'Highly mobile eyebrows' helped humans to evolve and survive, scientists find | London Evening Standard

Highly expressive eyebrows may have played a crucial role in helping humans to survive, scientists have found.

Our early ancestors sported a pronounced brow ridge, which was “a permanent signal of dominance and aggression”, new research from the University of York suggested.

But modern humans evolved to adopt a smooth forehead with more visible, “mobile” eyebrows capable of expressing subtle emotions, the study revealed.

These brows offer key communication skills for establishing large social groups, according to the researchers, which may have set us apart from our now-extinct sister species the Neanderthals.

Scientists used modelling software to examine the purpose of brow ridges (Paul O'Higgins , University of York)

Using 3D engineering software, the researchers studied the brow ridge of a fossilised skull, known as Kabwe 1, to better understand its purpose.

It belonged to one of our distant extinct ancestors - Homo heidelbergensis, who lived between 600,000 and 200,000 years ago.  

Scientists discounted two theories commonly put forward to explain protruding brow ridges: that they were needed to fill the space where the flat brain cases and eye sockets of the species met, and that the ridge helped to stabilise their skulls from the force of chewing.

They decided that a possible explanation for the skull shape could be social communication.

Senior author of the paper, Paul O’Higgins, Professor of Anatomy at the University of York, said: “Since the shape of the brow ridge is not driven by spatial and mechanical requirements alone, and other explanations for brow ridges such as keeping sweat or hair out of eyes have already been discounted, we suggest a plausible contributing explanation can be found in social communication.”

According to the researchers, modern humans evolved communicative foreheads over the past 100,000 years, beginning as a side-effect of our faces getting gradually smaller.

Co-author of the paper, Dr Penny Spikins from the Department of Archaeology at the University of York, said the adaptation may have been key to our surviving over other human species.

She said: “Modern humans are the last surviving hominin.
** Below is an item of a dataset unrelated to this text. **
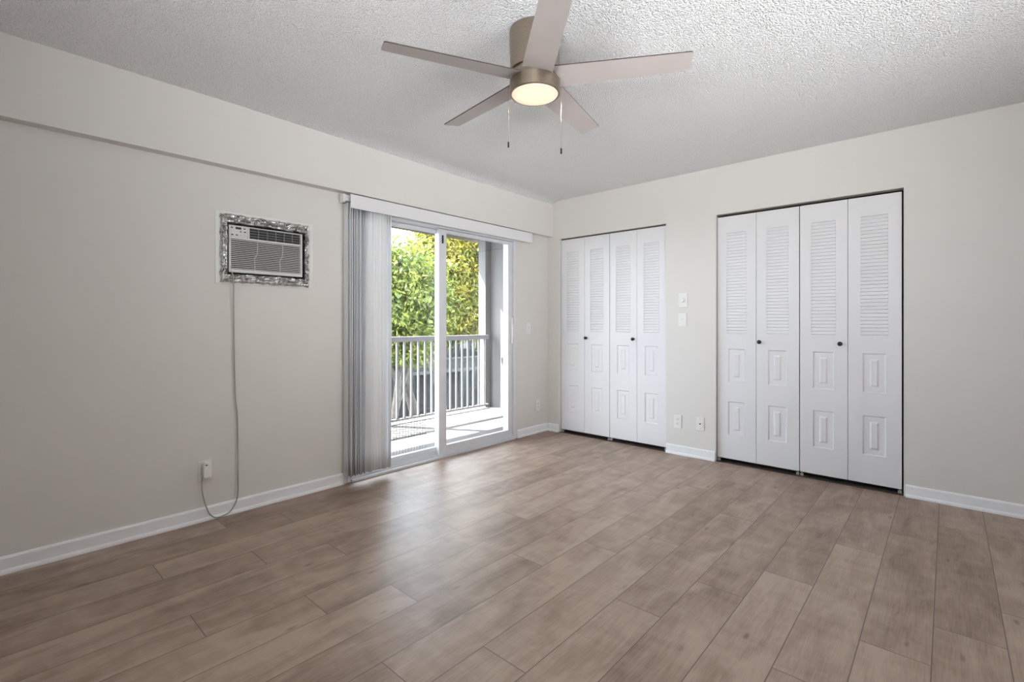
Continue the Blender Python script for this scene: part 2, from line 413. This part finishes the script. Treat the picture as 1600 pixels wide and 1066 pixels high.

While our sister species the Neanderthals were dying out, we were rapidly colonising the globe and surviving in extreme environments.”

Hominins are the group consisting of modern humans, extinct human species and all our immediate ancestors.

Dr Spikins added: “This had a lot to do with our ability to create large social networks – we know, for example, that prehistoric modern humans avoided inbreeding and went to stay with friends in distant locations during hard times.”

The archaeologist said eyebrow movements “allow us to express complex emotions as well as perceive the emotions of others”.

She said: “A rapid “eyebrow flash” is a cross-cultural sign of recognition and openness to social interaction and pulling our eyebrows up at the middle is an expression of sympathy.

“Tiny movements of the eyebrows are also a key component to identifying trustworthiness and deception. “

The research, which contributes to a long-running academic debate about why anatomically modern humans evolved flatter foreheads, was published in the journal Nature Ecology and Evolution.